Like Jesus, the Holy Spirit is a Person and He is divine. Wholly connected, there is no separation between God the Father, God the Son and God the Holy Spirit. For the Christian, the Holy Spirit is given to us at our baptism. The life-giving power and presence of the Spirit is a gift – unsolicited, unexpected and undeserved.

Today is actually the anniversary of my own baptism but I was six weeks old at the time so I can’t say I was aware of being Spirit-filled! However, by the grace of God I am bold enough now to claim my Christian inheritance. And I like to believe that being baptised on the Day of Pentecost was a significant marker in my road to faith, even if it took a while to realise it.

For all of us who confess Jesus Christ as Lord, the Spirit lives with us and in us.
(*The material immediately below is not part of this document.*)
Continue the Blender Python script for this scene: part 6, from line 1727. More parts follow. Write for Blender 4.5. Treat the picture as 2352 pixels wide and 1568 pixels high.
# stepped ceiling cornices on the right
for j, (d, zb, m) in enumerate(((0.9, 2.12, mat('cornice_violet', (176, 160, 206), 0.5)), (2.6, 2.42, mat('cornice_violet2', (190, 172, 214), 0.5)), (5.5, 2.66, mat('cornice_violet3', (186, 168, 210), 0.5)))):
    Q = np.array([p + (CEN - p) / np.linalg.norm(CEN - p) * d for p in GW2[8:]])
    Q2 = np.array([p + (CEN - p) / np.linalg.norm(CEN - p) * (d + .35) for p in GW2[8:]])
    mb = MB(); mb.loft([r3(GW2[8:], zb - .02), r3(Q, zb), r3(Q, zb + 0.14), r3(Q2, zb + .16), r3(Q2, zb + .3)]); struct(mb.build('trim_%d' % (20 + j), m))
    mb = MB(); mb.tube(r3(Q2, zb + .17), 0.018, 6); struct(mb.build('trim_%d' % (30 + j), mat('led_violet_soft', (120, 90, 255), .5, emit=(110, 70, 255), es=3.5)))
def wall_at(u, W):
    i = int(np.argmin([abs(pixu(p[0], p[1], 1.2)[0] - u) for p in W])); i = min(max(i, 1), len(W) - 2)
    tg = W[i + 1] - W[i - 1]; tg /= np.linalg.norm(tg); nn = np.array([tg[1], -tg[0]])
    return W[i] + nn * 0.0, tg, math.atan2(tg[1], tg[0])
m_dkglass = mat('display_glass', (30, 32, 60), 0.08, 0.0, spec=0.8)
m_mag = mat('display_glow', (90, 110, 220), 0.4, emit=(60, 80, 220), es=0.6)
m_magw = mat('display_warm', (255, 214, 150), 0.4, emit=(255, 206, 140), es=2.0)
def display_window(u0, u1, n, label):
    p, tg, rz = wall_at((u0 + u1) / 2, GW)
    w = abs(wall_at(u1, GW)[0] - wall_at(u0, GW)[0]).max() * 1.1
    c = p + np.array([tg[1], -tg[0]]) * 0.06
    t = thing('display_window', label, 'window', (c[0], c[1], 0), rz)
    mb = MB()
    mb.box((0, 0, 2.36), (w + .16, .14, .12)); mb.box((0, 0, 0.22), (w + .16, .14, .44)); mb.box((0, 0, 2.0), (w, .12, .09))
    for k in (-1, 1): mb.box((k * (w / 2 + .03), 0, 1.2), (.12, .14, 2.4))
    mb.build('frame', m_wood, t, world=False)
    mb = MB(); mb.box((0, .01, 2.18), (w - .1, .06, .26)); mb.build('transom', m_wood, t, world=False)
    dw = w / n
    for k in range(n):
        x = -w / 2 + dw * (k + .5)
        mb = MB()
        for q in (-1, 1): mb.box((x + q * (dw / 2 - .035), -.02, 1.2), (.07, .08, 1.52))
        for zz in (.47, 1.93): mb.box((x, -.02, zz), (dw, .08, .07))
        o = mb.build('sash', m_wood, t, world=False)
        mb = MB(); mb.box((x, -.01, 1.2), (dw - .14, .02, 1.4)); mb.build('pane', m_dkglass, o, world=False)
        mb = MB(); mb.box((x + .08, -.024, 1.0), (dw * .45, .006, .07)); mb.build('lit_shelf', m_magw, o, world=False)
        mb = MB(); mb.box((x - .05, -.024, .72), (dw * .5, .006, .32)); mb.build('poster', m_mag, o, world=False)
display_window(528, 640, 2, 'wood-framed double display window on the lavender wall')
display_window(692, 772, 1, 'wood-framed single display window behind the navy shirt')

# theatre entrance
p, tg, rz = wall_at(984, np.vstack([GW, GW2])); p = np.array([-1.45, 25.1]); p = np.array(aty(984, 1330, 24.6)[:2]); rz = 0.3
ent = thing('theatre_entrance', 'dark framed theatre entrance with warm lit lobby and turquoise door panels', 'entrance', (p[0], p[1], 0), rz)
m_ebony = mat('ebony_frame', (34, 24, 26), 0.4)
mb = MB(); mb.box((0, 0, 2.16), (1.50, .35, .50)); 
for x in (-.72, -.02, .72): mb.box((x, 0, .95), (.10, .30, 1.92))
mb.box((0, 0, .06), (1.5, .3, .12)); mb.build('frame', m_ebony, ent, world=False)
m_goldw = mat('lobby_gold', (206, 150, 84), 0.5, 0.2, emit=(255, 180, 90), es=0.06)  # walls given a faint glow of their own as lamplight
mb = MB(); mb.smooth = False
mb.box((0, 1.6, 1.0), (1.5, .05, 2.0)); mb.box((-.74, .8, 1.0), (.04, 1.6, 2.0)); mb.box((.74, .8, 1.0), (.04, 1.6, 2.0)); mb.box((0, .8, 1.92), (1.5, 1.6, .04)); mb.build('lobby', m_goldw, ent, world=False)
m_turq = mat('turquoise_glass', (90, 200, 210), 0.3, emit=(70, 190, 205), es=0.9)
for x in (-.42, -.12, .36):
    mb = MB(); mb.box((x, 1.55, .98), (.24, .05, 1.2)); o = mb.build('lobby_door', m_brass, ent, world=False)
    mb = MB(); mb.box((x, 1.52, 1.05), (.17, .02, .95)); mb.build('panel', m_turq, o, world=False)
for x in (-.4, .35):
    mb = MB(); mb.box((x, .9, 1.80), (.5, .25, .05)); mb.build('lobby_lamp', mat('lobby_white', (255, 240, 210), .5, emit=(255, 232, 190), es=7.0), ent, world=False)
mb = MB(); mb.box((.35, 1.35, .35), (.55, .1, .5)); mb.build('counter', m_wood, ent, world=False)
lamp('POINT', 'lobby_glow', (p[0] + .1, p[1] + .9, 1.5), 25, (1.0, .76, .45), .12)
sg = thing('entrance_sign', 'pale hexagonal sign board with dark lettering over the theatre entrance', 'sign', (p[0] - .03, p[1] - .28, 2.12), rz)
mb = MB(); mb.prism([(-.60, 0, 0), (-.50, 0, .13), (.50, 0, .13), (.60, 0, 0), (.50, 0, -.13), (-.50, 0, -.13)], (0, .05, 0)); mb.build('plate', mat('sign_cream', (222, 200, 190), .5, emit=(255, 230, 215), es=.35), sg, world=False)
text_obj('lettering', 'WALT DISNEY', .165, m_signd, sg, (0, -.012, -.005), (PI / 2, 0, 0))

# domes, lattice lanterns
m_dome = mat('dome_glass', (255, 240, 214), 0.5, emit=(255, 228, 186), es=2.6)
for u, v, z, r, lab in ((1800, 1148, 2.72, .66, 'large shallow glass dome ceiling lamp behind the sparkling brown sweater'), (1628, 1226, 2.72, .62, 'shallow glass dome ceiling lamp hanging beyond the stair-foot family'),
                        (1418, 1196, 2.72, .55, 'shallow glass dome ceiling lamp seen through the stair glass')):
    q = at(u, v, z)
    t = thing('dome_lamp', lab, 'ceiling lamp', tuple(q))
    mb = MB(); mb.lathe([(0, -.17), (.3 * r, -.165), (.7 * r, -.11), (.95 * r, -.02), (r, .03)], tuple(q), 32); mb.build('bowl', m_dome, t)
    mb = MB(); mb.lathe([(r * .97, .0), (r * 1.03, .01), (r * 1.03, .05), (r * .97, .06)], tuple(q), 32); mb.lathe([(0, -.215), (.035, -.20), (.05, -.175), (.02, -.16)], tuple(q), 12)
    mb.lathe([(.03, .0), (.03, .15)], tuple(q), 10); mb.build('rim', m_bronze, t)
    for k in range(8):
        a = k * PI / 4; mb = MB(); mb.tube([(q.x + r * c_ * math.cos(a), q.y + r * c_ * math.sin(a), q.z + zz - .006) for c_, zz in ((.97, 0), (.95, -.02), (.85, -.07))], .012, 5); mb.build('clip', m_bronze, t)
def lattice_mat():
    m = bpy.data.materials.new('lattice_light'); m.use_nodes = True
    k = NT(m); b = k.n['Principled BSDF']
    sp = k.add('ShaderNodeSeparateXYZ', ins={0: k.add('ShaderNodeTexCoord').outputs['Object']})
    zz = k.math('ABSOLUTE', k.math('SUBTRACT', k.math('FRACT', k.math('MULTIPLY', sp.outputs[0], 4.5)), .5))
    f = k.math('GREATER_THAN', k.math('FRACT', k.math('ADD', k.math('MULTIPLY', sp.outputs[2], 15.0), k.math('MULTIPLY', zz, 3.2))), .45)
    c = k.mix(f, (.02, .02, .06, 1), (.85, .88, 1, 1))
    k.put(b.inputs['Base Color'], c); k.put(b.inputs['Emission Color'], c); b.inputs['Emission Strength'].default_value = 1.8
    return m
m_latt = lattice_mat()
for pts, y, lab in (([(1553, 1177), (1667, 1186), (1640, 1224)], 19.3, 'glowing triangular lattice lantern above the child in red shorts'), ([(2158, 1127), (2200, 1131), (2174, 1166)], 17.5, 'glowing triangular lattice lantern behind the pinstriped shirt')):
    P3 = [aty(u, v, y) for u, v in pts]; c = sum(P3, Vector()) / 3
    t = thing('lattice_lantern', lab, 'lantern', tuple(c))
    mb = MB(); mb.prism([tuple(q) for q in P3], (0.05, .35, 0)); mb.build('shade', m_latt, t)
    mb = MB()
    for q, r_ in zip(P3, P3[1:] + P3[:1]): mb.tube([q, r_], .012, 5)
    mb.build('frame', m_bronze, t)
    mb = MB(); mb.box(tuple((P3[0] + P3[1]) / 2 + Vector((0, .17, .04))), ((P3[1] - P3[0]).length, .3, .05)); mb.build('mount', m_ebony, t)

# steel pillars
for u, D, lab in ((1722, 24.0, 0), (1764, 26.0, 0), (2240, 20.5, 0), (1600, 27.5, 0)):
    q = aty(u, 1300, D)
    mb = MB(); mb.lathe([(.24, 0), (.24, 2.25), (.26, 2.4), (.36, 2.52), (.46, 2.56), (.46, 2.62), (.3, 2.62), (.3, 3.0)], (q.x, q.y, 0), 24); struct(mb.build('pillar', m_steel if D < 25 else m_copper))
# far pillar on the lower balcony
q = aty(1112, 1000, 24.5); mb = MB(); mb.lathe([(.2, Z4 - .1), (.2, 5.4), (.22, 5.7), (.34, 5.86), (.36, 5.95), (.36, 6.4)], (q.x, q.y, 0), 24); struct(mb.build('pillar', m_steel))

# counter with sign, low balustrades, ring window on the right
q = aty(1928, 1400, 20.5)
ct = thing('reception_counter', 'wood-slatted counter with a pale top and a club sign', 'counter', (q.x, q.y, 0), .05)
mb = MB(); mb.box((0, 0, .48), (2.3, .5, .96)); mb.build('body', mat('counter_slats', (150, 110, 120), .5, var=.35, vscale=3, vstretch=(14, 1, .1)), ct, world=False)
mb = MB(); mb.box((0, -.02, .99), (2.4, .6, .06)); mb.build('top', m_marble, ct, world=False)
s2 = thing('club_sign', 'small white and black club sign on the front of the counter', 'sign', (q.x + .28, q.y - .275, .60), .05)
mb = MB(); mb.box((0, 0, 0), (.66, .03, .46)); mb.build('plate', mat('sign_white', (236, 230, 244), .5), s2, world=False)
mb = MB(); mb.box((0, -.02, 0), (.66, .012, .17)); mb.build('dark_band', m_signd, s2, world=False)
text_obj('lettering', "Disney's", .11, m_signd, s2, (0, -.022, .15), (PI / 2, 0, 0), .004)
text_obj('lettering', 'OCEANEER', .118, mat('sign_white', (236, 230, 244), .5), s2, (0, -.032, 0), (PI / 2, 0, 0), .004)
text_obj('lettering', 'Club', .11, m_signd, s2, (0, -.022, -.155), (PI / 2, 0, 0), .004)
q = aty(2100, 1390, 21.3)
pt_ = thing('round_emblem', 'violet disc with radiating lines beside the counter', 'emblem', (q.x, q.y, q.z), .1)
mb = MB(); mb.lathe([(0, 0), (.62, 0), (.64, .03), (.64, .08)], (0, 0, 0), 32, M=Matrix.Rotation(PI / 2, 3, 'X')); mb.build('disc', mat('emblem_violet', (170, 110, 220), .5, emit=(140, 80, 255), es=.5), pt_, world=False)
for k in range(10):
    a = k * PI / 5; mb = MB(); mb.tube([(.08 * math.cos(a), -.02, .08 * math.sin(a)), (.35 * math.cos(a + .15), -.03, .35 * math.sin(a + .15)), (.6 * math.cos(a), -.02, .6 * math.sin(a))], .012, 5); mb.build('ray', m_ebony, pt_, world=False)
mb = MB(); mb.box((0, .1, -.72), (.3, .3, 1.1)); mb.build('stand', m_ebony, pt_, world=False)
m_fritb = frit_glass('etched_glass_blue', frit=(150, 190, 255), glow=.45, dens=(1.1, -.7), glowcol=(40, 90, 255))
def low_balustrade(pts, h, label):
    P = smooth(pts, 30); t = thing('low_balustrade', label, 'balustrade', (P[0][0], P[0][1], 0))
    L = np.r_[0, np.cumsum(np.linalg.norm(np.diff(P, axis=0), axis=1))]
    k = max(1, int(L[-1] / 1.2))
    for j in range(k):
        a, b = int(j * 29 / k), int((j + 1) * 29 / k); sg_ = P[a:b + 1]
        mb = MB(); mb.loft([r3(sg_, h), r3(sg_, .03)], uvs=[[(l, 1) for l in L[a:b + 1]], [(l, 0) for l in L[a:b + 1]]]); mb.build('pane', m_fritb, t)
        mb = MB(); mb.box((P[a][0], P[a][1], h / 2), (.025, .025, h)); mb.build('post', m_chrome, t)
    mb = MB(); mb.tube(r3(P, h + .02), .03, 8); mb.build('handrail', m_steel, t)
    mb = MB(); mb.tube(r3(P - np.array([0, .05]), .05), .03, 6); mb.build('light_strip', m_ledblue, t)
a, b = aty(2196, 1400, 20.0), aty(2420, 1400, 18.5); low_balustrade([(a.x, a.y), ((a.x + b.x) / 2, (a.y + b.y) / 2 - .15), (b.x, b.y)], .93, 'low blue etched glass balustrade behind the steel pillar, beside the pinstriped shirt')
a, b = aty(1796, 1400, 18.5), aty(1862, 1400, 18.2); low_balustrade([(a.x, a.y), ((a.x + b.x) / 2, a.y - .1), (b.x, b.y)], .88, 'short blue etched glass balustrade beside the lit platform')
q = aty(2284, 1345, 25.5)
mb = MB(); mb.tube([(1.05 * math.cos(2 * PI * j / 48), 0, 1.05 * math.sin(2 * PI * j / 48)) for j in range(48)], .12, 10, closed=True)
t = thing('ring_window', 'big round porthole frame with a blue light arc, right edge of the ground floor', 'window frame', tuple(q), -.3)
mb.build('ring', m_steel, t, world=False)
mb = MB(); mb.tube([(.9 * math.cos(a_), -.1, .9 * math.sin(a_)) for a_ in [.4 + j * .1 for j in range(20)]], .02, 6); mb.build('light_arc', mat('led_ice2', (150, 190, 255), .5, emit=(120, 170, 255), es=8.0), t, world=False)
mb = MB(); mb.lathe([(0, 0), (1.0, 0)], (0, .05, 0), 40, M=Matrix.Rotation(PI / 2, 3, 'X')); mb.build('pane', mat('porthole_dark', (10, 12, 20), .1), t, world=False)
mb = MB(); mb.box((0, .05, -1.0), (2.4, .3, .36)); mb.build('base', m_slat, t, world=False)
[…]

Shortly after this service, we will be baptising five people – two adults and three children. Don’t believe the doom-merchants who say the church is in decline!! Each of the newly-baptised will receive the gift of the Holy Spirit. We are reminded today by John that the Spirit is a divine gift. Twice in today’s reading, the Father is specified as the sender (14.16, 26) and twice in the next chapter, Jesus is the sender (15.26; 16.7), which again reinforces their relational team-work.

The Spirit builds us into the Church and gives us gifts to share with the rest of the Church. ‘But He does not send us empty-handed into the Church. Like children arriving at a birthday party, we come with a present to contribute.’ He calls us to work together for the common good of all.

Another special part of today will happen in a moment, when we celebrate the gifts that our Churchwardens and Deputy Churchwardens bring to the party! We will commission them on our behalf in the Name of God the Father, the Son, and the Holy Spirit: so they will remain inseparable!

We are all together in one place. And the Holy Spirit is with us and in us. Thanks be to God for His gracious gift. Amen.